* BEGIN Available data *

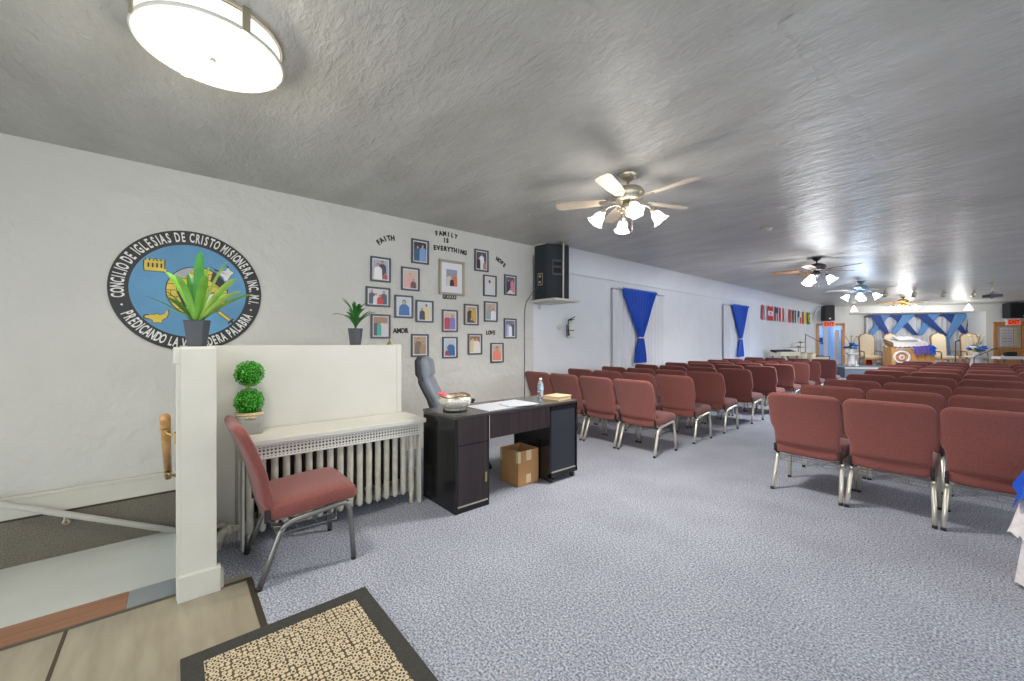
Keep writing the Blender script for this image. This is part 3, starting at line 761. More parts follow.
def word(txt, pts, size, label, lines=None):
    b = MB(); ps = [at_x(u, v, XN + 0.002) for u, v in pts]
    c = sum((p for p in ps), Vector()) / len(ps)
    root = None
    def lay(t, ps):
        segs = [0]
        for i in range(1, len(ps)): segs.append(segs[-1] + (ps[i] - ps[i-1]).length)
        for k, ch in enumerate(t):
            if ch == ' ': continue
            d = segs[-1] * (k / (len(t) - 1) if len(t) > 1 else 0.5)
            i = 0
            while i < len(ps) - 2 and segs[i + 1] < d: i += 1
            q = (d - segs[i]) / max(1e-6, segs[i+1] - segs[i]); p = ps[i].lerp(ps[i+1], q)
            tg = ps[i+1] - ps[i]; a = math.atan2(tg.z, tg.y)
            mx = Matrix.Translation(-c) @ wall_mx(p.y, p.z, XN + 0.001) @ Matrix.Rotation(a, 4, 'Z')
            glyph(b, ch, size, M['letter'], mx, 0.85, 0.004, 0.001, ext=0.003)
    lay(txt, ps)
    for t, pp in (lines or []): lay(t, [at_x(u, v, XN + 0.002) for u, v in pp])
    o = b.build('word_decal', loc=c); tag(o, label, 'wall lettering', 'black words between the photos')
word('FAITH', [(378.6, 242.6), (381.8, 240.3), (385.3, 238.8), (389, 238.3), (392.8, 238.4)], 0.082, 'small black letters spelling FAITH in an arch, top left of photos')
word('FAMILY', [(436.6, 233.6), (441, 233.5), (446, 234), (451, 235), (456, 236.8)], 0.082, 'black letters spelling FAMILY, top line over the large silver frame')
word('IS', [(444.5, 240.4), (447.4, 240.9)], 0.082, 'black letters spelling IS, between FAMILY and EVERYTHING')
word('EVERYTHING', [(434.8, 247.8), (445, 248.8), (455.5, 250.6), (465.2, 253)], 0.082, 'black letters spelling EVERYTHING just above the large silver frame')
word('HOPE', [(497.2, 259.2), (500, 261), (504.2, 265.3)], 0.080, 'black letters spelling HOPE sloping down at upper right of photos')
word('GOZO', [(444.2, 296.9), (454.6, 297.5)], 0.080, 'black letters spelling GOZO just under the large silver frame')
word('AMOR', [(395, 331.0), (406.6, 330.8)], 0.082, 'black letters spelling AMOR level with the teal dress photo')
word('LOVE', [(487, 332.8), (494.2, 332.8)], 0.078, 'black letters spelling LOVE among the lower right photos')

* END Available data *

▶ **Task**
In the copy, include no pictures; restate the listing above exactly.

▶ **Answer for this exercise**
Keep writing the Blender script for this image. This is part 3, starting at line 761. More parts follow.
def word(txt, pts, size, label, lines=None):
    b = MB(); ps = [at_x(u, v, XN + 0.002) for u, v in pts]
    c = sum((p for p in ps), Vector()) / len(ps)
    root = None
    def lay(t, ps):
        segs = [0]
        for i in range(1, len(ps)): segs.append(segs[-1] + (ps[i] - ps[i-1]).length)
        for k, ch in enumerate(t):
            if ch == ' ': continue
            d = segs[-1] * (k / (len(t) - 1) if len(t) > 1 else 0.5)
            i = 0
            while i < len(ps) - 2 and segs[i + 1] < d: i += 1
            q = (d - segs[i]) / max(1e-6, segs[i+1] - segs[i]); p = ps[i].lerp(ps[i+1], q)
            tg = ps[i+1] - ps[i]; a = math.atan2(tg.z, tg.y)
            mx = Matrix.Translation(-c) @ wall_mx(p.y, p.z, XN + 0.001) @ Matrix.Rotation(a, 4, 'Z')
            glyph(b, ch, size, M['letter'], mx, 0.85, 0.004, 0.001, ext=0.003)
    lay(txt, ps)
    for t, pp in (lines or []): lay(t, [at_x(u, v, XN + 0.002) for u, v in pp])
    o = b.build('word_decal', loc=c); tag(o, label, 'wall lettering', 'black words between the photos')
word('FAITH', [(378.6, 242.6), (381.8, 240.3), (385.3, 238.8), (389, 238.3), (392.8, 238.4)], 0.082, 'small black letters spelling FAITH in an arch, top left of photos')
word('FAMILY', [(436.6, 233.6), (441, 233.5), (446, 234), (451, 235), (456, 236.8)], 0.082, 'black letters spelling FAMILY, top line over the large silver frame')
word('IS', [(444.5, 240.4), (447.4, 240.9)], 0.082, 'black letters spelling IS, between FAMILY and EVERYTHING')
word('EVERYTHING', [(434.8, 247.8), (445, 248.8), (455.5, 250.6), (465.2, 253)], 0.082, 'black letters spelling EVERYTHING just above the large silver frame')
word('HOPE', [(497.2, 259.2), (500, 261), (504.2, 265.3)], 0.080, 'black letters spelling HOPE sloping down at upper right of photos')
word('GOZO', [(444.2, 296.9), (454.6, 297.5)], 0.080, 'black letters spelling GOZO just under the large silver frame')
word('AMOR', [(395, 331.0), (406.6, 330.8)], 0.082, 'black letters spelling AMOR level with the teal dress photo')
word('LOVE', [(487, 332.8), (494.2, 332.8)], 0.078, 'black letters spelling LOVE among the lower right photos')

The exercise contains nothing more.